About a year ago, I happened upon this statement about the Monitor in the Harvard Business Review – under the charming heading of “do things that don’t interest you”:

“Many things that end up” being meaningful, writes social scientist Joseph Grenny, “have come from conference workshops, articles, or online videos that began as a chore and ended with an insight. My work in Kenya, for example, was heavily influenced by a Christian Science Monitor article I had forced myself to read 10 years earlier. Sometimes, we call things ‘boring’ simply because they lie outside the box we are currently in.”

If you were to come up with a punchline to a joke about the Monitor, that would probably be it. We’re seen as being global, fair, insightful, and perhaps a bit too earnest. We’re the bran muffin of journalism.

But you know what? We change lives. And I’m going to argue that we change lives precisely because we force open that too-small box that most human beings think they live in.

The Monitor is a peculiar little publication that’s hard for the world to figure out.

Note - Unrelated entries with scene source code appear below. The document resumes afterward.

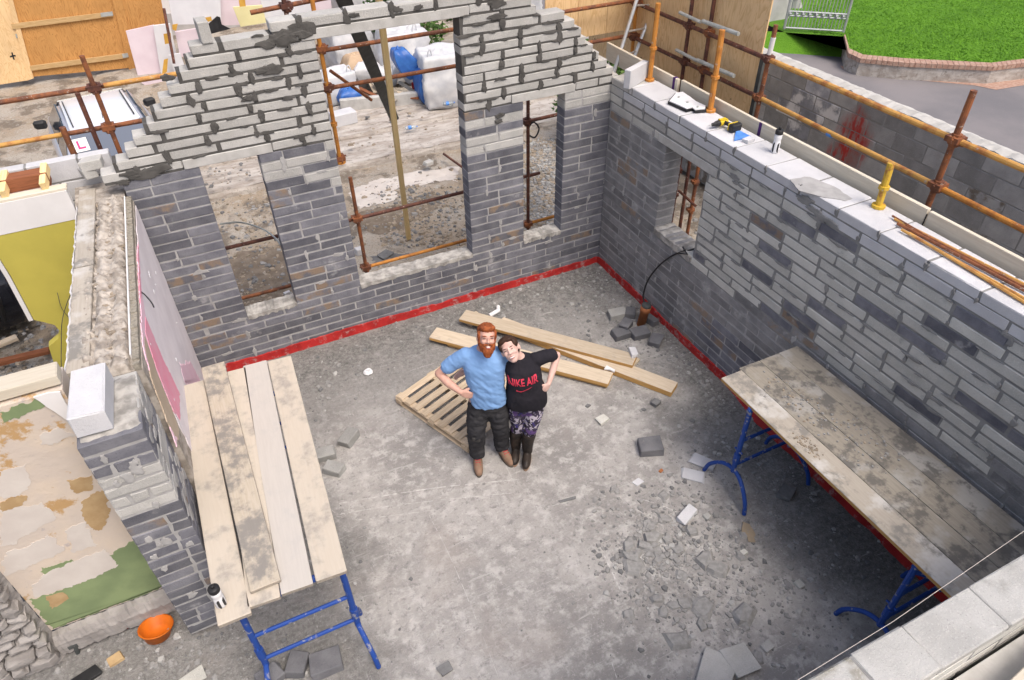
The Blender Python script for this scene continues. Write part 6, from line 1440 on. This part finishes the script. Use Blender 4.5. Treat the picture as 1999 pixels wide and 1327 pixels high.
def hand(bm, w_, d, nrm, s=1.0, curl=.5, thumb=1):
    """palm from the wrist along d; nrm is the way the palm faces; fingers curl towards nrm"""
    w_, d, nrm = Vector(w_), Vector(d).normalized(), Vector(nrm); nrm = (nrm-d*nrm.dot(d)).normalized(); sd = d.cross(nrm)*thumb
    for k_, (off, ln) in enumerate(((.030, .068), (.010, .075), (-.011, .070), (-.030, .056))):
        kn = w_+d*.088*s+sd*off*s; limb(bm, [w_+sd*off*.45*s, w_+d*.045*s+sd*off*.9*s, kn], [.019*s, .018*s, .0125*s], 8)
        p, dr = kn, d.copy(); pts, rs = [kn], [.0115*s]
        for seg, f in ((.46, .8), (.32, 1.1), (.22, .8)):
            dr = (Matrix.Rotation(curl*f, 3, sd*thumb) @ dr) if (Matrix.Rotation(.1, 3, sd*thumb) @ d).dot(nrm) > 0 else (Matrix.Rotation(-curl*f, 3, sd*thumb) @ dr)
            p = p+dr*ln*seg*s*1.25; pts.append(p); rs.append(rs[-1]*.90)
        limb(bm, pts, rs, 8)
    t0 = w_+d*.02*s+sd*.022*s; t1 = t0+(d*.55+sd*.75+nrm*.25).normalized()*.042*s; t2 = t1+(d*.8+sd*.35+nrm*.35).normalized()*.030*s; limb(bm, [t0, t1, t2, t2+(d*.9+nrm*.4).normalized()*.022*s], [.018*s, .0135*s, .012*s, .009*s], 8)
def head(bm, H, s=1.0, fem=False):
    b = lambda c, r, M=None: ball(bm, H @ (Vector(c)*s), tuple(x*s for x in r), H.to_3x3().to_4x4() @ (M or Matrix.Identity(4)), 3)
    b((0, .012, .03), (.078, .098, .092)); b((0, -.028, -.035), (.060 if fem else .064, .062, .078)); b((0, -.055, -.085), (.034, .034, .028))
    b((0, -.070, .025), (.056, .026, .040)); b((0, -.085, .036), (.050, .014, .012))
    for x in (-1, 1):
        b((x*.034, -.068, -.018), (.026, .026, .026)); b((x*.079, .012, -.005), (.011, .022, .034)); b((x*.0115, -.100, -.022), (.011, .012, .010))
    b((0, -.096, .002), (.010, .016, .028)); b((0, -.108, -.018), (.0125, .015, .0125)); b((0, -.082, -.060), (.027, .016, .017))
def facepart(name, H, items, mat, parent, MW, s=1.0):
    for c, r, rot in items:
        bm = NEW(); ball(bm, H @ (Vector(c)*s), tuple(x*s for x in r), H.to_3x3().to_4x4() @ Matrix.Rotation(rot, 4, 'Y'), 2); part(name, bm, mat, parent, MW, True)
def wrinkle(a1, s1, a2=0, s2=1, sx=1, sy=1, sz=1, seed=0):
    return lambda c: a1*mnoise.noise(Vector((c.x*s1*sx+seed, c.y*s1*sy, c.z*s1*sz)))+(a2*mnoise.noise(Vector((c.x*s2*sx, c.y*s2*sy+seed, c.z*s2*sz))) if a2 else 0)
TH = radians(-22.3)
# ------------------------------------------------------------------ the man
mp = onz(955, 893, 0); mw = Mxy((mp.x, mp.y, 0), TH)
man = thing('person', 'bearded ginger man in a light blue t-shirt, black work trousers and tan boots', 'person', (mp.x, mp.y, 0))
Hm = Matrix.Translation((.035, -.045, 1.69)) @ Matrix.Rotation(radians(5), 4, 'Z') @ Matrix.Rotation(radians(6), 4, 'Y') @ Matrix.Rotation(radians(-27), 4, 'X')
bm = NEW(); head(bm, Hm, 1.03)
limb(bm, [(.0, .02, 1.46), (.012, .005, 1.55), (.03, -.02, 1.64)], [.085, .062, .058])
loft(bm, [(0, 0, .86, .15, .10), (0, 0, 1.0, .15, .10), (0, 0, 1.15, .155, .11), (0, .01, 1.35, .17, .115), (0, .02, 1.47, .13, .085)])
limb(bm, [(-.17, .015, 1.455), (-.30, .035, 1.335), (-.435, .035, 1.215)], [.062, .051, .042])
limb(bm, [(-.435, .035, 1.215), (-.345, -.04, 1.150), (-.235, -.105, 1.085)], [.041, .043, .028])
hand(bm, (-.235, -.105, 1.085), (.85, -.05, -.45), (.2, .9, -.15), 1.0, .42, 1)
limb(bm, [(.165, .03, 1.44), (.27, .14, 1.28), (.33, .20, 1.14)], [.058, .048, .042]); limb(bm, [(.33, .20, 1.14), (.40, .21, 1.06), (.46, .20, .99)], [.041, .042, .029]); hand(bm, (.46, .20, .99), (.7, -.25, -.5), (-.2, -.9, 0), .95, .35, -1)
for sx, kx, ky, fx, fy in ((-1, -.115, -.075, -.12, -.03), (1, .125, -.02, .135, .06)): limb(bm, [(sx*.085, 0, .90), (kx, ky, .50), (fx, fy, .09)], [.085, .050, .042])
part('body', fuse(bm, 'body', 'skin', .0065, 3), None, man, mw)
sh = NEW()
loft(sh, [(.02, -.01, .855, .178, .128), (.02, -.012, .93, .180, .132), (.012, -.014, 1.05, .178, .132), (.0, -.008, 1.20, .188, .134), (0, .0, 1.33, .202, .136), (0, .012, 1.42, .196, .122), (.0, .018, 1.49, .135, .092), (.006, .015, 1.525, .082, .075)])
limb(sh, [(-.165, .015, 1.440), (-.29, .033, 1.340), (-.345, .035, 1.292)], [.083, .077, .074]); limb(sh, [(.150, .022, 1.425), (.235, .10, 1.315), (.275, .145, 1.24)], [.080, .074, .070])
def man_folds(c):
    k_ = 1.0 if c.z < 1.25 else .6
    return k_*(.010*mnoise.noise(Vector((c.x*7, c.y*7, c.z*17+c.x*14)))+.005*mnoise.noise(Vector((c.x*24+3, c.y*20, c.z*42+c.x*30))))
part('tshirt', fuse(sh, 'tshirt', 'shirt_blue', .009, 4, man_folds), None, man, mw)
tr = NEW(); loft(tr, [(.01, .0, .73, .165, .115), (.012, -.005, .83, .180, .125), (.015, -.005, .92, .170, .120), (.015, -.005, .955, .165, .115)])
for sx, kx, ky, fx, fy in ((-1, -.118, -.080, -.122, -.035), (1, .128, -.022, .138, .055)): limb(tr, [(sx*.082+.01, .0, .82), (sx*.10+.01, -.02, .68), (kx, ky, .49), (fx, fy, .28), (fx, fy, .12)], [.110, .112, .092, .086, .078])
for sx in (-1, 1): ball(tr, (sx*.165+.01, -.04, .70), (.035, .055, .085))
part('trousers', fuse(tr, 'trousers', 'trouser', .010, 3, wrinkle(.012, 10, .009, 24, 1, 1, 2.0)), None, man, mw)
for (kx, ky) in ((-.120, -.146),):
    bm = NEW(); loft(bm, [(kx, ky+.004, .415, .034, .014), (kx, ky-.008, .45, .046, .018), (kx, ky-.008, .50, .042, .016)]); part('knee_patch', fuse(bm, 'knee_patch', 'trouser_patch', .008, 4), None, man, mw)
for (fx, fy, toe) in ((-.122, -.035, Vector((.04, -1, 0))), (.138, .055, Vector((.42, -.9, 0)))):
    t = toe.normalized(); c = Vector((fx, fy, 0)); bm = NEW()
    limb(bm, [c+Vector((0, .01, .17)), c+Vector((0, .0, .10)), c-t*.03+Vector((0, 0, .06))], [.055, .056, .052]); limb(bm, [c-t*.045+Vector((0, 0, .05)), c+t*.07+Vector((0, 0, .06)), c+t*.15+Vector((0, 0, .045)), c+t*.195+Vector((0, 0, .042))], [.044, .050, .048, .038])
    part('boot', fuse(bm, 'boot', 'boot_tan', .008, 3), None, man, mw)
    bm = NEW(); sdv = Vector((-t.y, t.x, 0)); o2 = []
    for k_ in range(20):
        a = 2*pi*k_/20; o2.append(c+t*(.075+.158*cos(a))+sdv*(.048+.006*cos(a))*sin(a)+Vector((0, 0, .0)))
    prism(bm, o2, (0, 0, .026)); part('sole', bm, 'sole', man, mw)
    for k_ in range(4): q = c+t*(.055+.026*k_)+Vector((0, 0, .118-.010*k_)); bm = NEW(); tube(bm, q-sdv*.026, q+sdv*.026, .0055, 5); part('lace', bm, 'lace_red', man, mw)
# hair, beard and face
hb = NEW(); S = 1.03
for c, r in (((0, .022, .062), (.082, .096, .072)), ((0, .055, .02), (.076, .062, .085)), ((0, -.045, .092), (.066, .050, .034)), ((-.035, -.055, .100), (.035, .034, .024)), ((.03, -.06, .104), (.036, .032, .024)), ((-.074, -.022, .028), (.012, .026, .045)), ((.074, -.022, .028), (.012, .026, .045))): ball(hb, Hm @ (Vector(c)*S), tuple(x*S for x in r), Hm.to_3x3().to_4x4(), 3)
part('hair', fuse(hb, 'hair', 'ginger', .006, 2, wrinkle(.005, 42, .004, 85, 1, 1, .5)), None, man, mw)
bb = NEW()
for c, r in (((0, -.068, -.100), (.052, .046, .050)), ((-.046, -.038, -.068), (.026, .046, .046)), ((.046, -.038, -.068), (.026, .046, .046)), ((-.066, -.008, -.03), (.014, .026, .042)), ((.066, -.008, -.03), (.014, .026, .042)), ((0, -.062, -.135), (.036, .034, .034)), ((-.022, -.098, -.043), (.022, .012, .010)), ((.022, -.098, -.043), (.022, .012, .010)), ((-.042, -.080, -.058), (.014, .016, .024)), ((.042, -.080, -.058), (.014, .016, .024))): ball(bb, Hm @ (Vector(c)*S), tuple(x*S for x in r), Hm.to_3x3().to_4x4(), 3)
part('beard', fuse(bb, 'beard', 'ginger', .0055, 1, wrinkle(.004, 48, .004, 95, 1, 1, .5)), None, man, mw)
facepart('eye', Hm, [((-.033, -.0925, .012), (.0135, .005, .0036), 0), ((.033, -.0925, .012), (.0135, .005, .0036), 0)], 'eye', man, mw, S)
facepart('eyebrow', Hm, [((-.034, -.096, .034), (.021, .006, .0048), .12), ((.034, -.096, .034), (.021, .006, .0048), -.12)], 'ginger', man, mw, S)
facepart('mouth', Hm, [((0, -.107, -.061), (.018, .005, .0052), 0)], 'teeth', man, mw, S)
facepart('lip', Hm, [((0, -.109, -.071), (.022, .006, .0045), 0)], 'lip', man, mw, S)
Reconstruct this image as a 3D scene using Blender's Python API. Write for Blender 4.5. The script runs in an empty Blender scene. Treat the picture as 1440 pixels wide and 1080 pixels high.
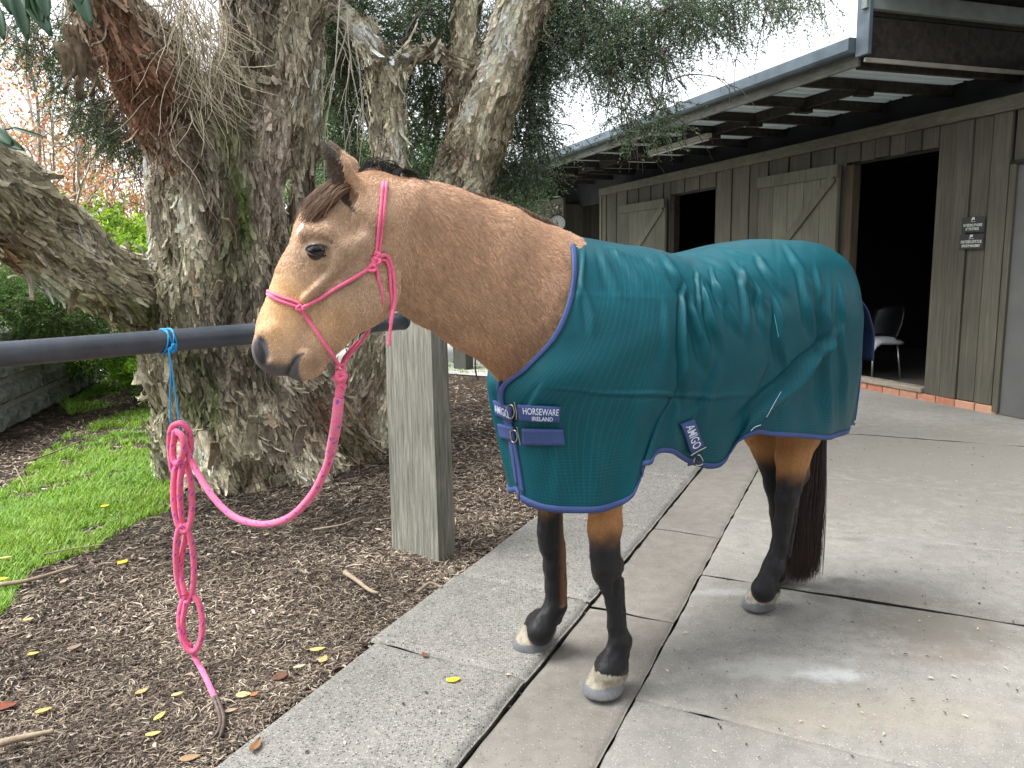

We’re run by a church, but we’re not only for church members and we’re not about converting people. We’re known as being fair even as the world becomes as polarized as at any time since the newspaper’s founding in 1908.

We have a mission beyond circulation, we want to bridge divides. We’re about kicking down the door of thought everywhere and saying, “You are bigger and more capable than you realize. And we can prove it.”